EL FENÓMENO INFANTIL: EL PÚBLICO QUE NADIE ESPERABA
Una vez lanzado, el Torito Bravo comenzó a sonar en todas partes. Pero lo que sorprendió a todos, y al propio Fary el primero, fue quiénes la abrazaron con más fuerza: los niños. El estribillo se convirtió en un himno en los patios de colegio, en las fiestas de cumpleaños y en los campamentos de verano. Los más pequeños, ajenos a la imagen de tipo duro del cantante, conectaron con la historia de ese animal bravo de una forma pura y directa, pues el ritmo juguetón y la melodía repetitiva la convirtieron en la banda sonora inesperada de toda una generación infantil.
Fue un fenómeno sociológico digno de estudio. De repente, El Fary, el cantante de copla y balada sentimental, era un ídolo para los niños. Una situación surrealista que él mismo no terminaba de asimilar. ¿Cómo era posible que la canción que más detestaba le hubiera abierto las puertas de un público que jamás habría imaginado? La respuesta era simple: el éxito no entiende de prejuicios, y el Torito Bravo había encontrado su camino al corazón de la gente sin pedirle permiso a su creador. Apaga y vámonos.
DE LA NEGACIÓN A LA BENDITA RESIGNACIÓN
Al principio, El Fary se resistía. Cuentan que en los conciertos intentaba evitarla, pero el público la pedía a gritos. Era inútil luchar contra la marea. Vio las cifras de ventas, sintió el cariño de la gente y comprendió que estaba ante el mayor éxito de su vida. Puede que a él no le gustara, pero esa canción le estaba dando una popularidad y unos beneficios económicos que nunca antes había conocido. Fue entonces cuando su rechazo se transformó en una especie de resignación pragmática, porque entendió que el Torito Bravo ya no le pertenecía a él, sino al pueblo.
Poco a poco, la fue incorporando a su repertorio con orgullo. Aprendió a disfrutar de la alegría que generaba en el público cada vez que sonaban los primeros acordes. Se convirtió en el clímax de sus actuaciones, el momento que todos esperaban. La historia de su odio inicial pasó a ser la anécdota que contaba con una sonrisa, consciente de la ironía del destino. Al final, la canción se convirtió en un pilar fundamental de su legado, demostrando que a veces el instinto del artista puede equivocarse.

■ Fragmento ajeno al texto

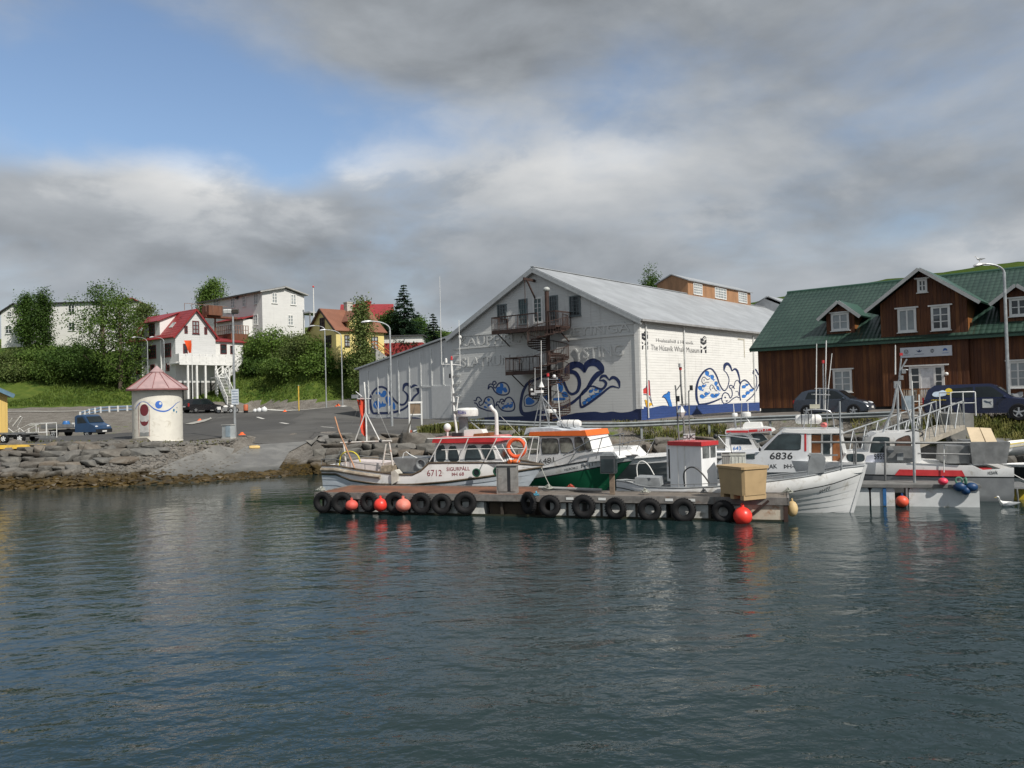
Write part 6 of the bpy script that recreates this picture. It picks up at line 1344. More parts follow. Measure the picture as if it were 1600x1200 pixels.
 for k, (dx_, s) in enumerate(((-.75, .24), (-.25, .3), (.35, .36))): T = thing('white_sack', ('smallest' if s < .25 else 'middle' if s < .32 else 'largest') + ' of the three white sacks at the foot of the grassy slope', 'sack', (b.x + dx_, b.y, g), 0, 'white sacks'); m = MB(); m.sph((0, 0, s * .75), s, 12, 1.1, .9, .95); m.sph((.1 * s, 0, s * 1.6), s * .3, 8); m.build('sack', SK, T)
 b = at(384, 636, 97); g = tz(b.x, b.y); T = thing('orange_barrel', 'rusty orange barrel on a dark stand by the slope', 'barrel', (b.x, b.y, g)); m = MB(); m.rev([(.24, .3), (.27, .34), (.27, .95), (.2, 1.05), (.01, 1.05)], n=14); m.build('barrel', pm('barrel_orange', (.45, .12, .05), .6), T); m = MB(); m.bb(-.2, .2, -.2, .2, 0, .3); m.build('stand', DARK, T)
# ================================================================== BOATS, PONTOONS
from mathutils.bvhtree import BVHTree
BW = pm('boat_white', (.76, .765, .76), .35, var=.08, scale=1.2, dirt=((.36, .32, .25), .3, 2.2), coat=.2); BG = pm('boat_grey_white', (.63, .65, .67), .4, var=.08, scale=1.2, dirt=((.33, .31, .27), .18, 2)); RED = pm('boat_red', (.50, .035, .04), .45, var=.12)
ROPE = pm('rope', (.36, .37, .33), .9, var=.3, scale=12); BLACK = pm('black_print', (.02, .022, .025), .5); WOOD = pm('varnished_wood', (.24, .09, .03), .5, var=.3, scale=5, stretch=(1, 1, .3)); GUN = pm('gunwale_brown', (.10, .075, .05), .7, var=.3); BGL = pm('boat_glass', (.035, .05, .055), .12, var=.5, scale=1.3, spec=.6)
GREYB = pm('deck_grey', (.24, .255, .265), .7, var=.2, scale=3); INOX = pm('inox', (.45, .46, .47), .35, metal=.8, var=.1); OXID = pm('oxide_steel', (.23, .235, .235), .5, metal=.4, var=.2, scale=3)
def pxp(F, y, pts): return [F.ony(px, py, y) for px, py in pts]
def prof(F, y, pts): return [(p.x, p.z) for p in pxp(F, y, pts)]
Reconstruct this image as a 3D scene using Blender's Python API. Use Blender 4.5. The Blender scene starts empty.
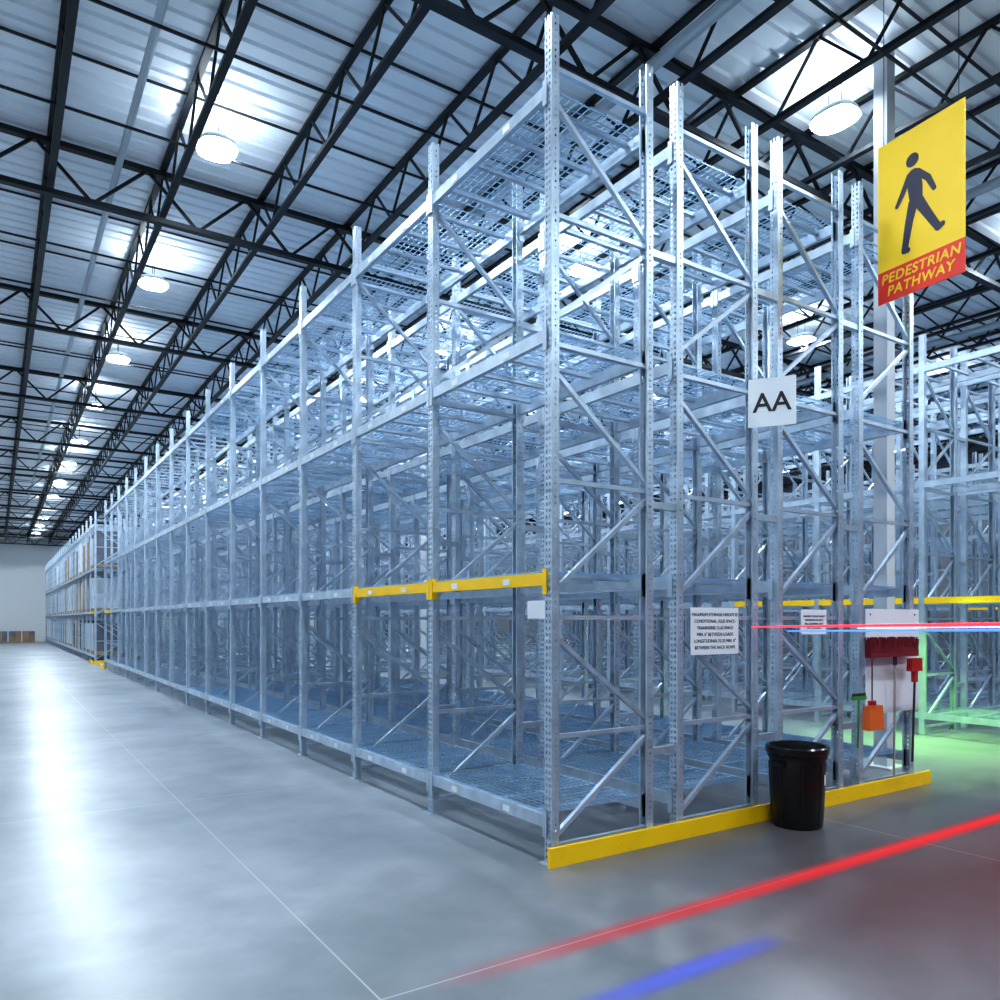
import bpy, math, random
from mathutils import Vector, Matrix
random.seed(4)
S=bpy.context.scene
COL=S.collection

# ---------------------------------------------------------------- materials
def mat(name, col, rough=0.5, metal=0.0, noise=None, emit=None, es=0.0, bump=None):
    m=bpy.data.materials.new(name); m.use_nodes=True
    nt=m.node_tree; b=nt.nodes['Principled BSDF']
    b.inputs['Base Color'].default_value=(*col,1)
    b.inputs['Roughness'].default_value=rough
    b.inputs['Metallic'].default_value=metal
    if emit:
        b.inputs['Emission Color'].default_value=(*emit,1)
        b.inputs['Emission Strength'].default_value=es
    if noise:
        sc,amt=noise
        tc=nt.nodes.new('ShaderNodeTexCoord'); n=nt.nodes.new('ShaderNodeTexNoise')
        n.inputs['Scale'].default_value=sc; n.inputs['Detail'].default_value=4
        r=nt.nodes.new('ShaderNodeValToRGB')
        r.color_ramp.elements[0].position=0.3; r.color_ramp.elements[1].position=0.7
        r.color_ramp.elements[0].color=(*[c*(1-amt) for c in col],1)
        r.color_ramp.elements[1].color=(*[min(1,c*(1+amt)) for c in col],1)
        nt.links.new(tc.outputs['Object'],n.inputs['Vector'])
        nt.links.new(n.outputs['Fac'],r.inputs['Fac'])
        nt.links.new(r.outputs['Color'],b.inputs['Base Color'])
    return m
GALV=mat('galvanised_steel',(0.48,0.57,0.67),0.36,0.6,noise=(6,0.15))
WIRE=mat('deck_wire',(0.32,0.51,0.72),0.36,0.5)
YEL=mat('safety_yellow',(0.97,0.58,0.0),0.45,0,noise=(3,0.05))
BLK=mat('black_steel',(0.008,0.010,0.014),0.5,0.2)
WHT=mat('white_paint',(0.60,0.64,0.68),0.6)
GREY=mat('grey_wall_paint',(0.10,0.11,0.13),0.7)
BWALL=mat('end_wall_paint',(0.80,0.83,0.86),0.7)
PAPER=mat('sign_white',(0.76,0.80,0.84),0.5)
INK=mat('ink',(0.01,0.01,0.015),0.6)
NAVY=mat('sign_ink_navy',(0.015,0.012,0.04),0.5)
SYEL=mat('sign_yellow',(0.97,0.62,0.01),0.5,0,noise=(1.5,0.04))
SRED=mat('sign_red',(0.80,0.035,0.015),0.5)
BIN=mat('bin_plastic',(0.006,0.007,0.009),0.35)
BINBAG=mat('bin_liner',(0.01,0.01,0.012),0.2)
RED=mat('brush_red',(0.17,0.004,0.012),0.7)
REDP=mat('plastic_red',(0.42,0.015,0.015),0.4)
ORG=mat('plastic_orange',(0.72,0.14,0.02),0.4)
GRN=mat('plastic_green',(0.05,0.30,0.05),0.4)
WOOD=mat('handle_grey',(0.35,0.33,0.3),0.5)
CART=mat('cardboard',(0.30,0.20,0.13),0.8,0,noise=(2,0.2))
WRAP=mat('stretch_wrap',(0.50,0.56,0.63),0.3,0,noise=(1.5,0.15))
WRAP2=mat('stretch_wrap_dark',(0.14,0.15,0.19),0.4,0,noise=(1.5,0.3))
PALW=mat('pallet_wood',(0.36,0.26,0.16),0.8,0,noise=(4,0.2))
LAMP=mat('lamp_lens',(1,1,1),0.5,0,emit=(0.79,0.905,1.0),es=225)
LAMPU=mat('lamp_added_uplight',(1,1,1),0.5,0,emit=(0.79,0.905,1.0),es=42)
LAMPB=mat('lamp_body',(0.7,0.72,0.75),0.4,0.3)
PIPE=mat('pipe_paint',(0.45,0.5,0.55),0.4,0.3)
BOLT=mat('dark_bolt',(0.05,0.05,0.06),0.5,0.5)

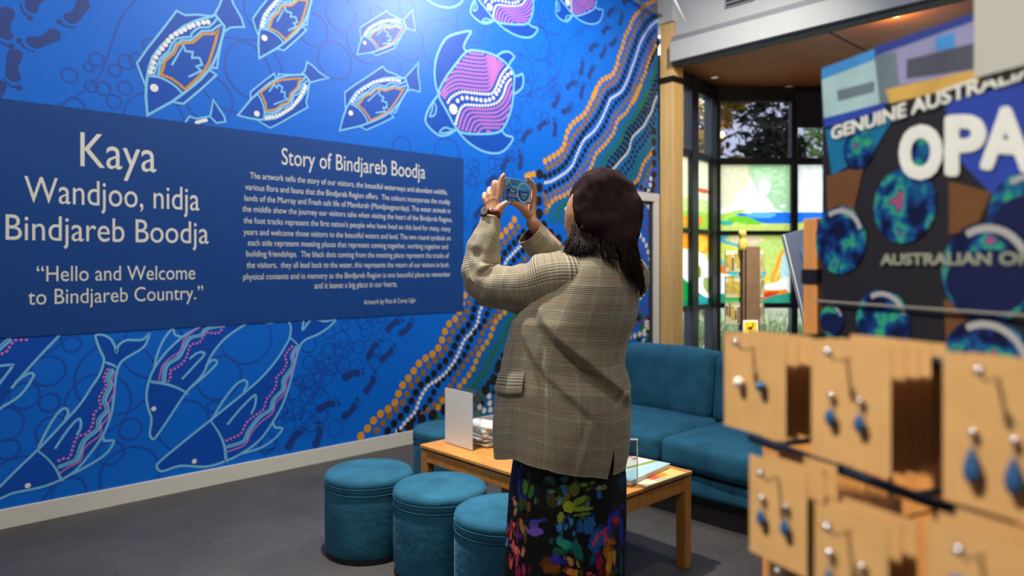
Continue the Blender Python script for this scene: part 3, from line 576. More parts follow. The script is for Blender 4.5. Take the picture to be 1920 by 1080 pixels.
# ------------------------------------------------------------------ river of dots
D = Art()
R6 = lambda pts: [(640+x/3.857, 560+y/3.857) for x, y in pts]; R9 = lambda pts: [(980+x/4.319, 150+y/4.319) for x, y in pts]; R10 = lambda pts: [(1080+x/5.4, y/5.4) for x, y in pts]; R8 = lambda pts: [(860+x/4.5, 360+y/4.5) for x, y in pts]
lo_org = R6([(25, 1080), (85, 1030), (140, 990), (190, 935), (237, 873), (290, 825), (350, 788), (397, 733), (417, 662), (458, 602), (505, 548), (543, 488), (588, 442), (642, 412), (690, 368), (722, 307), (745, 240), (775, 183), (823, 143), (853, 92)])+[(872, 549), (884, 520), (900, 490), (916, 470), (927, 456)]+R8([(345, 380), (380, 342), (427, 298), (463, 245), (478, 178)])
lo_wht = R6([(310, 1010), (355, 980), (395, 958), (425, 935), (450, 905), (478, 873), (508, 845), (535, 808), (548, 772), (562, 735), (580, 697), (600, 662), (628, 628), (657, 607), (688, 590), (717, 566), (747, 541), (770, 512), (793, 483), (815, 452), (833, 418), (850, 382), (865, 346), (880, 313), (900, 282), (925, 257), (948, 232), (970, 197), (985, 163), (993, 125), (1000, 88), (1015, 58), (1040, 28)])+[(922, 547), (932, 525), (938, 508)]+R8([(383, 625), (398, 583), (420, 557), (445, 530), (470, 503), (497, 475), (530, 445), (580, 400)])
lo_or2 = R6([(698, 785), (730, 735), (790, 690), (857, 628), (895, 585), (930, 537), (960, 485), (978, 428), (1005, 377), (1040, 330), (1072, 282), (1088, 228), (1108, 175), (1143, 130), (1180, 97)])+[(950, 580), (965, 560), (980, 530), (990, 500), (1005, 480), (1025, 455)]
up_org = R9([(178, 658), (215, 637), (258, 608), (297, 583), (328, 540), (343, 480), (360, 420), (387, 375), (418, 340), (457, 308), (490, 285), (517, 240), (540, 195), (563, 147), (583, 100), (605, 55)])+R10([(165, 990), (188, 935), (215, 880), (250, 825), (290, 795), (335, 780), (372, 745), (398, 690), (418, 635), (428, 570), (452, 512), (473, 455), (485, 390), (508, 340), (535, 290), (555, 235), (580, 185), (610, 145), (650, 105), (670, 70), (720, 40), (790, 10), (860, -40)])
up_wht = R9([(180, 832), (230, 820), (290, 785), (350, 745), (400, 690), (430, 620), (470, 530), (500, 480), (560, 430), (600, 380), (640, 310), (680, 220), (700, 170)])+R10([(340, 1005), (440, 940), (480, 890), (530, 780), (560, 690), (590, 610), (620, 520), (650, 430), (700, 340), (750, 270), (810, 215), (870, 180)])
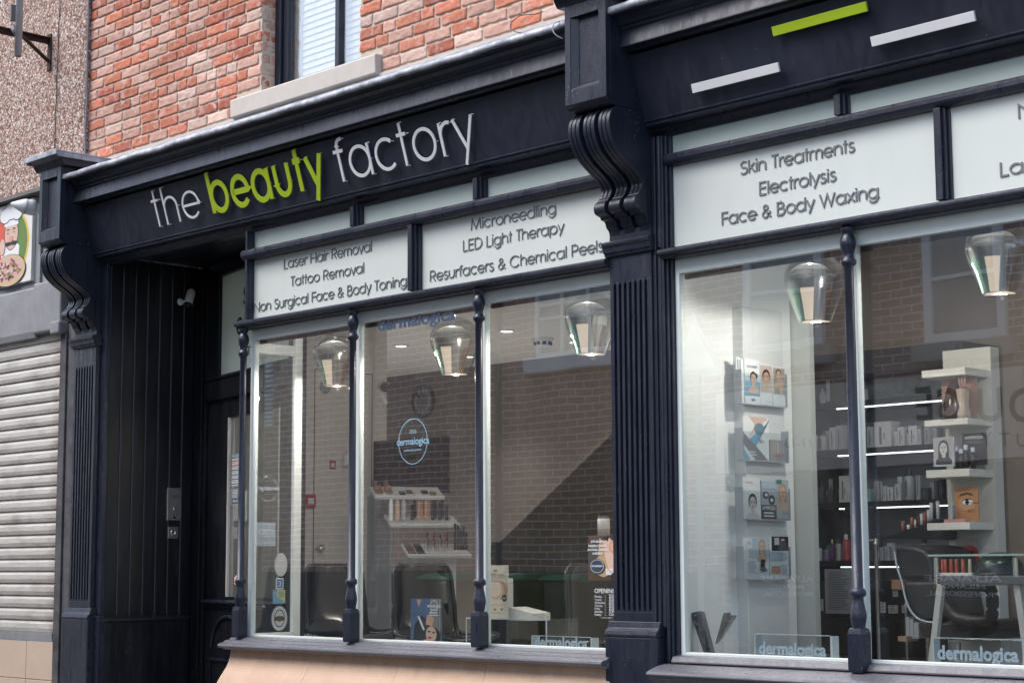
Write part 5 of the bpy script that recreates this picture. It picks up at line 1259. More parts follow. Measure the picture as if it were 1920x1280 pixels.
# piercing sticker: round topped oval
a, w_, h_ = rect_px(1103, 1003, 1160, 1083, SY+.0012)
c = Card(a, EX, EZ, w_, h_, plain((.05, .06, .065), .4), .001)
c.bm.clear(); c.mats = [plain((.07, .06, .055), .4)]
c.ell(.5, .5, .5, .5, plain((.075, .065, .06), .4), 48)
c.poly([(.18, .12), (.5, .02), (.82, .12), (.92, .3), (.6, .55), (.5, .86), (.38, .96), (.34, .5), (.08, .34)], BLONDE).poly([(.5, .86), (.56, .5), (.7, .1), (.95, .3), (1, .5), (.94, .75), (.7, .95)], SKINP).poly([(.48, .95), (.7, .97), (.66, .86), (.58, .9)], HAIR)
c.ell(.80, .74, .11, .15, plain((.55, .28, .20), .5)).ell(.81, .74, .07, .10, plain((.62, .36, .27), .5)).ell(.84, .52, .02, .02, WFILM)
for k in range(9): c.ell(.62+.06*(k % 4), .10+.05*(k//3), .035, .025, WFILM, 10)
c.text('STUDEX', .12, .55, .84, WFILM, .05, .03)
for k, tx_ in enumerate(('PIERCING', 'AVAILABLE', 'HERE')): c.text(tx_, (.04, .0, .18)[k], (.62, .66, .5)[k], .735-.09*k, WFILM, .055, .02)
c.ell(.32, .28, .24, .175, plain((.03, .055, .08), .5), 36).ring(.32, .28, .215, .155, .05, WFILM).text('STUDEX', .14, .50, .265, WFILM, .04, .03)
c.done('window_sticker', 'oval ear piercing sticker on the third pane by the pilaster', 'sticker')
q = P(1132, 1003, .45); pb = thing('product_bottle', 'white canister with a dark lid behind the ear piercing sticker', 'bottle', tuple(q))
bm = BM(); lathe(bm, [(0, 0), (.033, .0), (.033, .085), (.030, .09)], q, 20); obj('body', bm, OFFWHITE, pb)
bm = BM(); lathe(bm, [(.031, .0905), (.031, .102), (0, .104)], q, 20); obj('lid', bm, DGREY, pb)
bm = BM(); box(bm, q.x-.07, q.x+.07, q.y-.05, q.y+.05, q.z-.24, q.z-.0005); solo('carton', 'brown carton under the white canister', 'box', bm, plain((.12, .055, .035), .6))
# stickers on the return light (seen from behind, read from the doorway)
SX = RX-.0045
def ret(u, v): return PX(u, v, SX)
def ret_card(name, label, u0, v0, u1, v1, paper, round_=False):
    a = ret(u0, v1); b = ret(u1, v0); c = Card((SX, b.y, a.z), -EY, EZ, b.y-a.y, b.z-a.z, paper, .0008)
    return c
def flip_card(u0, v0, u1, v1, paper):                     # printed side towards the shop window
    a = ret(u0, v1); b = ret(u1, v0); x = RX+.0045; return Card((x, a.y, a.z), EY, EZ, b.y-a.y, b.z-a.z, paper, .0008)
c = flip_card(479, 979, 515, 1023, plain((.36, .42, .48), .5)); c.bm.verts.ensure_lookup_table()
sans(c.bm, 'COCI', c.pt(.88, .50), -c.ex, c.ey, c.n, c.w*.74, c.h*.22, 0, .0006, c.mi(WFILM)); sans(c.bm, 'GOLD STANDARD', c.pt(.92, .28), -c.ex, c.ey, c.n, c.w*.84, None, 0, .0006, c.mi(plain((.24, .29, .34), .5)))
c.done('window_sticker', 'pale blue square sticker with reversed lettering on the return glass', 'sticker')
c = flip_card(513, 1036, 537, 1080, WFILM); c.bm.clear(); c.mats = [GREYFILM]; c.ell(.5, .5, .5, .5, plain((.56, .57, .58), .5), 36); c.done('window_sticker', 'plain pale oval sticker on the return glass', 'sticker')
c = flip_card(516, 1083, 530, 1104, WFILM); c.rect(.12, .1, .88, .9, plain((.05, .18, .45), .5)).rect(.3, .25, .62, .34, WFILM).rect(.5, .34, .62, .72, WFILM).rect(.3, .64, .62, .72, WFILM); c.done('window_sticker', 'tiny blue and white sticker under the plain oval one', 'sticker')
c = flip_card(510, 1105, 533, 1131, plain((.17, .35, .52), .5)); c.poly([(.34, 1), (1, 1), (1, .12), (.85, .05), (.75, .3), (.4, .42), (.3, .6)], plain((.45, .52, .22), .5)).lines(.45, .95, .85, .5, 4, MGREY, .2).lines(.08, .25, .8, .78, 2, WFILM); c.done('window_sticker', 'blue and yellow green sticker on the return glass', 'sticker')
c = flip_card(507, 1135, 537, 1182, WFILM); c.bm.clear(); c.mats = [GREYFILM]; c.ell(.5, .5, .5, .5, plain((.52, .54, .56), .5), 36).ell(.5, .5, .34, .36, INKL, 32).ell(.5, .5, .30, .32, plain((.50, .52, .54), .5), 32).rect(.2, .40, .8, .58, plain((.08, .05, .025), .5)).ell(.5, .49, .13, .13, plain((.11, .07, .03), .5)); c.done('window_sticker', 'pale round sticker with a black ring low on the return glass', 'sticker')
c = flip_card(478, 886, 522, 946, WFILM); c.bm.clear(); c.mats = [GREYFILM]
for txt, y0_, rr in (('PLATINUM', .0, 1), ('PARTNER', 0, -1)):
    for k, ch in enumerate(txt):
        an = rad(90 - rr*(k-(len(txt)-1)/2)*17)*1; cxp, cyp = .5-.40*math.cos(an), .5+rr*.38*math.sin(an)
        sans(c.bm, ch, c.pt(cxp+.04, cyp-.04), -c.ex, c.ey, c.n, c.w*.075, c.h*.08, .0, .0005, c.mi(GREYFILM))
sans(c.bm, 'dermalogica', c.pt(1.0, .46), -c.ex, c.ey, c.n, c.w, None, .03, .0005, c.mi(GREYFILM))
c.done('window_lettering', 'reversed pale grey partner lettering on the return glass', 'window lettering')

# ================================================================ right window: leaflet board
a = P(1370, 640, pw+.02); b = P(1393, 640, pw+.02); BXR = b.x; yA = pw+.02; yB = PX(1474, 900, BXR).y
topz = P(1381, 576, yA).z
bm = BM(); box(bm, a.x, BXR, yA, yB, FLZ, topz); lbd = solo('leaflet_board', 'tall white display board holding four clear leaflet racks', 'display board', bm, plain((.64, .66, .66), .4), None, .004)
def bpt(u, v, off=.0): return PX(u, v, BXR+off)
def rack(k, ul, vt, vb, ur, label):
    a = bpt(ul, vt, .045); b = bpt(ur, vb+2, .045); y0, y1, z0, z1 = a.y, b.y, bpt(ul, vb, .045).z, a.z
    t = thing('leaflet_rack', label, 'leaflet rack', (BXR, (y0+y1)/2, z0), 'clear leaflet racks on the white board')
    bm = BM(); box(bm, BXR+.046, BXR+.049, y0, y1, z0, z0+(z1-z0)*.72); obj('front', bm, ACRYLIC, t)
    bm = BM(); box(bm, BXR+.0005, BXR+.0455, y0, y1, z0-.004, z0); box(bm, BXR+.0495, BXR+.051, y0, y1, z0-.004, z0+.0005); box(bm, BXR+.0005, BXR+.049, y0-.003, y0-.0003, z0-.004, z0+(z1-z0)*.8); box(bm, BXR+.0005, BXR+.049, y1+.0003, y1+.003, z0-.004, z0+(z1-z0)*.8)
    obj('edge', bm, plain((.32, .35, .38), .3), t); return y0, y1, z0, z1
def leaflet(y0, y1, z0, z1, off, paper):
    return Card((BXR+off, y0, z0), EY, EZ, y1-y0, z1-z0, paper, .006)
SKY = plain((.14, .36, .52), .5)
LG = 'leaflets in the clear racks'
y0, y1, z0, z1 = rack(0, 1389, 676, 755, 1475, 'topmost clear leaflet rack with three portrait leaflets'); W3 = (y1-y0)
bm = BM()
for k in range(3): box(bm, BXR+.006+.010*k, BXR+.012+.010*k, y0+.003+.006*k, y0+.03+.006*k, z0+.002, z1+.022-.006*k)
solo('leaflet', 'white leaflets stacked at the left end of the topmost rack', 'leaflet', bm, WFILM, LG)
c = leaflet(y0+.035, y0+W3*.42, z0+.002, z1+.015, .040, WFILM); c.rect(0, .18, 1, .60, SKY).rect(0, .5, 1, .62, plain((.45, .58, .68), .5)).text('PHYTOTHERAPY', .14, .86, .80, BLUEFILM, .06, .01).face(.56, .56, .24, SKINP, HAIR, bun=True).text('M', .4, .6, .06, MGREY, .06)
c.done('leaflet', 'blue and white leaflet with a bathing woman in the topmost rack', 'leaflet', LG)
c = leaflet(y0+W3*.43, y0+W3*.70, z0+.004, z1-.002, .040, WFILM); c.rect(.03, .30, .97, .97, plain((.50, .42, .37), .5)).face(.5, .66, .34, SKIN, HAIR, sh=False).text('CACI', .6, .95, .05, MGREY, .04, 0)
c.done('leaflet', 'leaflet with a close portrait of a dark haired woman', 'leaflet', LG)
c = leaflet(y0+W3*.72, y0+W3*.99, z0+.002, z1-.008, .040, WFILM); c.rect(.03, .30, .97, .97, plain((.34, .31, .28), .5)).face(.45, .78, .26, SKINP, plain((.08, .05, .04), .5)).poly([(.5, .62), (.75, .70), (.85, .58), (.7, .3), (.45, .3)], SKINP)
c.done('leaflet', 'leaflet with a smiling woman resting her face on her hand', 'leaflet', LG)
y0, y1, z0, z1 = rack(1, 1390, 786, 861, 1478, 'second clear leaflet rack, half of it without leaflets'); W3 = y1-y0
c = leaflet(y0+.02, y0+W3*.60, z0+.002, z1+.02, .040, WFILM); c.poly([(.2, 1), (.75, 1), (.95, .97), (.55, .75), (.2, .5), (.45, .82)], SKINP).poly([(.25, .5), (1, .9), (1, .97), (.75, .62), (.45, .28), (.2, .42)], SKY).poly([(0, .62), (.55, .28), (.95, 0), (.45, 0), (0, .35)], MGREY).ell(.62, .72, .2, .14, plain((.10, .2, .26), .5)).poly([(0, .26), (.25, 0), (0, 0)], SKY).text('3D', .6, .8, .40, MGREY, .08).lines(.15, .5, .18, .12, 2, WFILM)
c.done('leaflet', 'white leaflet with blue and grey diagonal bands and a bent knee', 'leaflet', LG)
c = leaflet(y0+W3*.62, y0+W3*.98, z0+.002, z0+(z1-z0)*.55, .040, plain((.28, .29, .30), .5))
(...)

EL LEGADO INMORTAL DE UN ANIMAL POP
Hoy, décadas después, el Torito Bravo sigue más vivo que nunca. Ha sido parte de la banda sonora de películas de éxito, como la saga Torrente de Santiago Segura, que terminó de elevarla a la categoría de culto. Es un himno en fiestas, bodas y karaokes, una de esas canciones que todo el mundo, sin importar la edad, conoce y canta a pleno pulmón. Ha superado la barrera del tiempo, convirtiéndose en un meme cultural, porque su impacto va más allá de lo musical, formando parte del imaginario colectivo de todo un país.
Es la prueba definitiva de que una gran canción no siempre necesita el beneplácito de su intérprete. La historia de El Fary y su «odio» por este tema nos deja una lección maravillosa sobre el arte y la conexión con el público. Él se fue, pero nos dejó un legado inmenso. Y en el centro de todo, indomable y eterno, seguirá sonando ese estribillo que grabó con los dientes apretados, el inolvidable Torito Bravo que, sin que él lo supiera, le garantizó la inmortalidad.